The Call for Innovations is an activity under the Water and Energy for Food: A Grand Challenge for Development (WE4F). WE4F is an international partnership among the German Federal Ministry for Economic Cooperation and Development, the European Union, the Ministry of Foreign Affairs of the Government of the Netherlands, and Sweden through the Swedish International Development Cooperation Agency. WE4F aims to increase food production, impact gender and poverty, and promote biodiversity and climate and environmental resilience by sustainably scaling solutions to meet the challenges in the water-energy-food nexus.

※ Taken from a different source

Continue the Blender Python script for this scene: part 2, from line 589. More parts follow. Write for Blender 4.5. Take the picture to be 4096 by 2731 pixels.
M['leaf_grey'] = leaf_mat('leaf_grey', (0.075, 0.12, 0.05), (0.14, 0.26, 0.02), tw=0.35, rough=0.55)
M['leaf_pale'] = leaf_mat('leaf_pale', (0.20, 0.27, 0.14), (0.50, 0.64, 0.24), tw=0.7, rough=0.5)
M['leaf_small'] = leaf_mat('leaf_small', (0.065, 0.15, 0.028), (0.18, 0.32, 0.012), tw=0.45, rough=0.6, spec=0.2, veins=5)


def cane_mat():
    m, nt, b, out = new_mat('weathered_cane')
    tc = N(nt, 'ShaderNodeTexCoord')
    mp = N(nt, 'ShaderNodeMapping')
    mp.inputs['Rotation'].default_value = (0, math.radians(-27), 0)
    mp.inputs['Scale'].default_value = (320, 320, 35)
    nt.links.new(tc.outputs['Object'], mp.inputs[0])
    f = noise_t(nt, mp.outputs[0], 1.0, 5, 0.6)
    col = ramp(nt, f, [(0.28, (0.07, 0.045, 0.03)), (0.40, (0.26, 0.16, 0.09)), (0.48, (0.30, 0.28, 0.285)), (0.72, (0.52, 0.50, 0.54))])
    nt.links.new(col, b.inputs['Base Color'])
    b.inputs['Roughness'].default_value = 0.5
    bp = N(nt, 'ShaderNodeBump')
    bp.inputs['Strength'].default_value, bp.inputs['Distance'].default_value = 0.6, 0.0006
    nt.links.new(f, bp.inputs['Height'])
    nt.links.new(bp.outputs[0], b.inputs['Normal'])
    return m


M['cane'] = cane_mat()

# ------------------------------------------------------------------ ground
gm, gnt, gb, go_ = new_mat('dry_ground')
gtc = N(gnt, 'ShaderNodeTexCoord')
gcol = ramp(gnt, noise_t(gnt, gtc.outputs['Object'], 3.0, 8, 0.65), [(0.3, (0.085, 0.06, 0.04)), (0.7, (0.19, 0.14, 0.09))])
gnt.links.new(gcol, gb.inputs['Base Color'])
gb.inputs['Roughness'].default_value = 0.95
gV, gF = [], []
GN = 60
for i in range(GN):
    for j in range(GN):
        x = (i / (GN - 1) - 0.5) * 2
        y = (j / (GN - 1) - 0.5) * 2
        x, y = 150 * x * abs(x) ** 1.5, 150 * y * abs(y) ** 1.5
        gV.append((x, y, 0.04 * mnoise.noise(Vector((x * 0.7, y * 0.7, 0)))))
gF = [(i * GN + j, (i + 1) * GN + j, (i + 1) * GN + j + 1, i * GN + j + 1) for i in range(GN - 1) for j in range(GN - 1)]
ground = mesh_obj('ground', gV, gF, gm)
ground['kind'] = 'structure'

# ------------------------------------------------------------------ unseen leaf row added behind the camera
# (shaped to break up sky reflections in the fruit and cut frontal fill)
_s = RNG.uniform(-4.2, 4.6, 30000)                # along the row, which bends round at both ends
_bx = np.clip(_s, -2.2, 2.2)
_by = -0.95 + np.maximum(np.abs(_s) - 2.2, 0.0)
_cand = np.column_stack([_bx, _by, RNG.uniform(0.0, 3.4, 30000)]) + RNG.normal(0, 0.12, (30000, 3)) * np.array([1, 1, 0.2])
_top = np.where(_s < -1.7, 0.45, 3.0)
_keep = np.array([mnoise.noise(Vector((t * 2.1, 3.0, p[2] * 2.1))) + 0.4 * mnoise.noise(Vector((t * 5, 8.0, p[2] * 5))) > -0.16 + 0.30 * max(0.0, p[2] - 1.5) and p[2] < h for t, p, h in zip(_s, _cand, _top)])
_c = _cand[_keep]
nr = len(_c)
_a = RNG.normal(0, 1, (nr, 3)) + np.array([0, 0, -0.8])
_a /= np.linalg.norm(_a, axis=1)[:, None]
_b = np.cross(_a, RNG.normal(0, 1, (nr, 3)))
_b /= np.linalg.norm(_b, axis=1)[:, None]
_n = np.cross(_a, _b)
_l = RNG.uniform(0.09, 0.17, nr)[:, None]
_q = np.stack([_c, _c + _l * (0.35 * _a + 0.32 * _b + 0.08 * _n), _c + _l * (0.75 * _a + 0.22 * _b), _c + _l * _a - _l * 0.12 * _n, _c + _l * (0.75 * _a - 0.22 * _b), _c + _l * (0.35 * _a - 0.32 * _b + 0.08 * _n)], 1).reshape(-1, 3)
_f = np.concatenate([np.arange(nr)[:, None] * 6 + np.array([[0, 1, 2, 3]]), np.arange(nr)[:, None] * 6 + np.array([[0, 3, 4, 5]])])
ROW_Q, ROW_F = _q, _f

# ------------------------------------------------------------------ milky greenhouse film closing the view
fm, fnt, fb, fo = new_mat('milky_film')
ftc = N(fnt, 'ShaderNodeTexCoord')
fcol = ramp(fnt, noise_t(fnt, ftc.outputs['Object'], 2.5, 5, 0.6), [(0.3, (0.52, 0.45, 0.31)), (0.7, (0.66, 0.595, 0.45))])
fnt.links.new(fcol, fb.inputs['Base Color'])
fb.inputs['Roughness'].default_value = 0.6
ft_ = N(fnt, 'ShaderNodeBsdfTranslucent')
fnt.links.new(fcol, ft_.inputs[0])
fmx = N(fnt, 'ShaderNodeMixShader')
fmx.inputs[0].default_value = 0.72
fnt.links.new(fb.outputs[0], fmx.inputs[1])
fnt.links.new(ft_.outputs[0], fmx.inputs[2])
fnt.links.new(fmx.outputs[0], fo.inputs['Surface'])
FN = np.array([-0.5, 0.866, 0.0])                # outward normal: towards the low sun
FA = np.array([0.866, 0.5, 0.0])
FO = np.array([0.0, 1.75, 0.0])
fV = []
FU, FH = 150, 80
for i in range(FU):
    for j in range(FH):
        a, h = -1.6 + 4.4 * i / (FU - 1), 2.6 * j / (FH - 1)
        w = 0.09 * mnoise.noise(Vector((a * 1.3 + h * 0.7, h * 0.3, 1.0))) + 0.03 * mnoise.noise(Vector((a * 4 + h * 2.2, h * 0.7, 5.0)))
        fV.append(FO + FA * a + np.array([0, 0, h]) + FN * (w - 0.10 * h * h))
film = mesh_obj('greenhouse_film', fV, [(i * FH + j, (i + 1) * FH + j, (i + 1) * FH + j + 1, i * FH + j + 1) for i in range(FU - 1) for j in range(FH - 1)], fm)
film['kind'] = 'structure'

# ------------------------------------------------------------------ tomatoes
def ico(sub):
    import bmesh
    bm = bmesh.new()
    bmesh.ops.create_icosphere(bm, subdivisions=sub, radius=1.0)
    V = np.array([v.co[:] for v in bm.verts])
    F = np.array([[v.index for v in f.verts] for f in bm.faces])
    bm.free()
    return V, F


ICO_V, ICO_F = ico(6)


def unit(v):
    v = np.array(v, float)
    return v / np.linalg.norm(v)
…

The WE4F Middle East and North Africa Regional Innovation Hub (a consortium of Berytech, cewas, Chemonics Egypt and the International Water Management Institute) supports innovators in ten countries across the region to produce more food while using less water and energy. Together with investors and partners, the MENA RIH works to scale mid-to-later stage enterprises that have an environmental and social impact in the water-energy-food nexus.